Mümtaz Soysal: Küresel karadelik

Mümtaz SOYSAL
Haberin Devamı

SURİYE'deki Türk toprağı, pazar günkü Hürriyet'te Murat Bardakçı'nın sözünü ettiği ‘‘Süleyman Şah Mezarı’’ndan ibaret değil. Bir milyon 24 bin dönümlük Türk toprağı daha var. Türk Devleti'nin olmasa bile, Türkler'in.

1921 Ankara İtilafnamesi, Fransız mandasındaki Suriye ile aradaki sınırı çizmiş, ama iki yanda Türkler'e ve Suriyeliler'e ait arazi bırakmıştı. O emlakin durumu uzun süre belirsiz kaldı. Suriye, 1966 reformuyla 300 hektardan büyük toprakları kamulaştırınca, konu alevlemiş ve çözüm için iki devlet arasında ortak komisyon kurulmuştu. Verilen bildirimlere göre, toplam üç milyon dönüm Suriye toprağı üzerinde hak iddia eden Türk vatandaşı çıkmıştı. İddiaların üçte biri reddedildi, üçte biri tartışmalı, üçte biri de geçerli bulundu. Şimdi, sınırın öbür yanındaki bir milyon dönümü aşkın sağlam tapulu Türk arazisine karşılık, Türkiye'de de Suriyeliler'in 220 bin dönümlük toprağı var.

Sorunun çoktan çözülmüş olması gerekmez miydi? En azından, mülkiyet konusuna ilişkin olarak Kıbrıs'ta önerilene benzer bir çözüm oluşturulur, cari değer saptaması yapılıp toplu takas ve tazmin yoluna gidilebilirdi. Gecikme, ulusal sınırlar dışında Türk varlığının kalmasını ‘‘siyaseten’’ uygun bulan Türk Devleti'nin pek aceleci sayılmayacak tutumundan da kaynaklanmıştır.

Ama, artık, sınır ötesindeki topraklarını değerlendirememiş olan insanların hakkını verme ve iki komşu arasında çözüme gitme zamanı gelmiştir.

* * *

Sınır dışındaki vatandaş malının bile elde tutulmasında kıskanç davranan bir devletin, kendi varlıklarını elden çıkarmakta sorumsuz mirasyedi olmasını anlamak zordur. Cumhuriyetin binbir özveriyle oluşturduğu ve hálá gelir getiren büyük kuruluşlar borç batağında faiz ödemek için satılıyor: Petrol Ofisi ve Deniz Nakliyatı A.Ş.'den sonra, şimdi Türk Telekom'un yüzde 20'si.

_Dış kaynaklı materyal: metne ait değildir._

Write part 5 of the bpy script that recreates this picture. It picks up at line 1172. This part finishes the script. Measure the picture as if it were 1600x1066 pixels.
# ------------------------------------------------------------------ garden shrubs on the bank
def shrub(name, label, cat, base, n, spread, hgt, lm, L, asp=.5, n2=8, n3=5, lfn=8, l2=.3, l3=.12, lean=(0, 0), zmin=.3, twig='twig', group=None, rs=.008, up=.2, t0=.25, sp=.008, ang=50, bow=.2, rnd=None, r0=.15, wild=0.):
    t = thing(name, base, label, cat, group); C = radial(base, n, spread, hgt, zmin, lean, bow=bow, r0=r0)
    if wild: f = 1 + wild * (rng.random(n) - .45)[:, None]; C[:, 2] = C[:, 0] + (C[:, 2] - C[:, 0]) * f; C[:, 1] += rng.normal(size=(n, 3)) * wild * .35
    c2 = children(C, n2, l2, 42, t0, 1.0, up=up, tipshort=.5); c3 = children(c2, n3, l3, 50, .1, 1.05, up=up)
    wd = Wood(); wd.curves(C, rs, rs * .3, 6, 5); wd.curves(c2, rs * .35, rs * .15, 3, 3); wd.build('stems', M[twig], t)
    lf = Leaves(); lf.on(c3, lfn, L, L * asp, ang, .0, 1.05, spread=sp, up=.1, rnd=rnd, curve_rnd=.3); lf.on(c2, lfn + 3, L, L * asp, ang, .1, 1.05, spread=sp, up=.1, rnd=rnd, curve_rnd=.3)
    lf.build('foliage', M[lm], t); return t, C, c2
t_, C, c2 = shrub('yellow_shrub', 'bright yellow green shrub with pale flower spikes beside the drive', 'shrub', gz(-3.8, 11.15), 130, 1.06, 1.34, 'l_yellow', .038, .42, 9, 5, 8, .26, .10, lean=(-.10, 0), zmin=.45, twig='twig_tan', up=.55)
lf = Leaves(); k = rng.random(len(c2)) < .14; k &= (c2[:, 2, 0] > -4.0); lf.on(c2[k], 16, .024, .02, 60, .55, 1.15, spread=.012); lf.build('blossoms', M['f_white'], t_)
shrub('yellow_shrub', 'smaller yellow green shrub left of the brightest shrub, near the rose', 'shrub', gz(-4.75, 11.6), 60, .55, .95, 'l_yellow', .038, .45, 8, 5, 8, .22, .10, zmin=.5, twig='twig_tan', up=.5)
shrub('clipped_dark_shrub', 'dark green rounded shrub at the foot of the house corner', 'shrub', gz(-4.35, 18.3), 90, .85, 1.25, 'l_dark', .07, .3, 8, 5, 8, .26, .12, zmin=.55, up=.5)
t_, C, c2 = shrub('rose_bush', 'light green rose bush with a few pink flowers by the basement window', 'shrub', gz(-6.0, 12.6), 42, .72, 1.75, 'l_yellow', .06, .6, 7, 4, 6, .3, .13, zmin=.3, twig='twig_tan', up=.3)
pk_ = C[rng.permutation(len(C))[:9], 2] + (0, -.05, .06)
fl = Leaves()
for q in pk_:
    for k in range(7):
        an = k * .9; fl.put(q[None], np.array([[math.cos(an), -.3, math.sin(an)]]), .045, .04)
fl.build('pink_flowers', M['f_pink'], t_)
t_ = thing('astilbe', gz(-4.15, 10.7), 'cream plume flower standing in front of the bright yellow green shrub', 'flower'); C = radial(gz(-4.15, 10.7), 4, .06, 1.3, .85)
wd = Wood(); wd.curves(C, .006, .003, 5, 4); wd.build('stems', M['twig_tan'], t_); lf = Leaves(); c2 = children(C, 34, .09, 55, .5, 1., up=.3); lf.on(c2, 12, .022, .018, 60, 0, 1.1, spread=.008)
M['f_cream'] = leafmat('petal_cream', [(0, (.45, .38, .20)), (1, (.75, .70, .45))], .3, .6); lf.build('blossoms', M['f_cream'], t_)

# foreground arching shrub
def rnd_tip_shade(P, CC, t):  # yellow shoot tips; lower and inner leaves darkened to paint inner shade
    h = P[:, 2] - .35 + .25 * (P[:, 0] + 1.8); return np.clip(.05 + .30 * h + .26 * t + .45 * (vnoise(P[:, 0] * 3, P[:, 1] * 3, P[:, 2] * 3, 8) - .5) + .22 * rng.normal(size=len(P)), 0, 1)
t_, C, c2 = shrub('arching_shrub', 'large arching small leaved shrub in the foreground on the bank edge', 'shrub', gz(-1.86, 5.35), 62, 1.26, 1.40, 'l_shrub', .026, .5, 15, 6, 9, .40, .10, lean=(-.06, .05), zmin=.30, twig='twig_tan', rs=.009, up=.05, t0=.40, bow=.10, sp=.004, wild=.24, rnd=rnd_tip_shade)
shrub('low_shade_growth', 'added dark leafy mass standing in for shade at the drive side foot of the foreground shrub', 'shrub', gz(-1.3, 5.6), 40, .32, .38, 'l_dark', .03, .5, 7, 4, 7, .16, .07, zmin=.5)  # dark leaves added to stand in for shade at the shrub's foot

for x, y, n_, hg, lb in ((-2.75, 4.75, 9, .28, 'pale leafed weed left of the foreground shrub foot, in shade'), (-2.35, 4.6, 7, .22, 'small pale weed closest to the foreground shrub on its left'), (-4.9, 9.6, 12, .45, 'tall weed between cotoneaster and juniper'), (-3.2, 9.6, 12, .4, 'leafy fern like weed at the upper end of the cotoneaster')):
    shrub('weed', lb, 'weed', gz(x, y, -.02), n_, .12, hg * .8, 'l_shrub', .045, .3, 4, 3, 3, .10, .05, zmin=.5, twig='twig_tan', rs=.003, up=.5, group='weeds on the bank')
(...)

Özelleştirme Başkanlığı, IMF doğrultusunda bir Düyun-u Umumiye İdaresi durumuna düştüğünü örtmek için halkı yanıltmak zorunda mıdır? Blok satışın para bulma niyetiyle yapıldığını dünya álem bilirken, ‘‘iletişim uygarlığına erişme, stratejik ortaklık, küresel büyüklük’’ gibi iri sözlere kim kanar?

* * *

Amaç, ilanlarda dendiği gibi ‘‘deneyimli ve uzman bir yabancı kuruluş’’un stratejik ortaklığından yararlanmaksa, aynı konuda Teletaş'ın trajik örneğini bir kez daha anımsatmakta yarar vardır: O kamu kuruluşu, elektronik iletişim araçları alanında Türk mühendislerinin parmak ısırtıcı başarılarıyla, gerçek sınaileşmenin ölçütü olan ‘‘kendi teknolojisini yaratma’’ aşamasına gelmişti. Ama, yüzde 16 hissesi, Özal'ın ‘‘uzmanlık getirirler’’ aldatmacasıyla Alcatel'e devredildi. O yabancı şirket, hissesini çeşitli yollardan yüzde 65'e çıkardı ve yerli kuruluşu kendi Türkiye şubesi yaptı. Bugün, o karadeliğin yuttuğu Türk mühendisleri, ülkelerinin halkına ‘‘teknolojik sıçrama’’ sağlayacak yerde, yabancı sıçrayışlara tramplen olma durumundadırlar.

Satışçılar itiraf etmelidirler: Yakın geçmişteki bir yığın Anayasa Mahkemesi kararını çiğneyip ilanlarla göz boyayarak Türk Telekom'a hazırladıkları gelecek de bu mudur?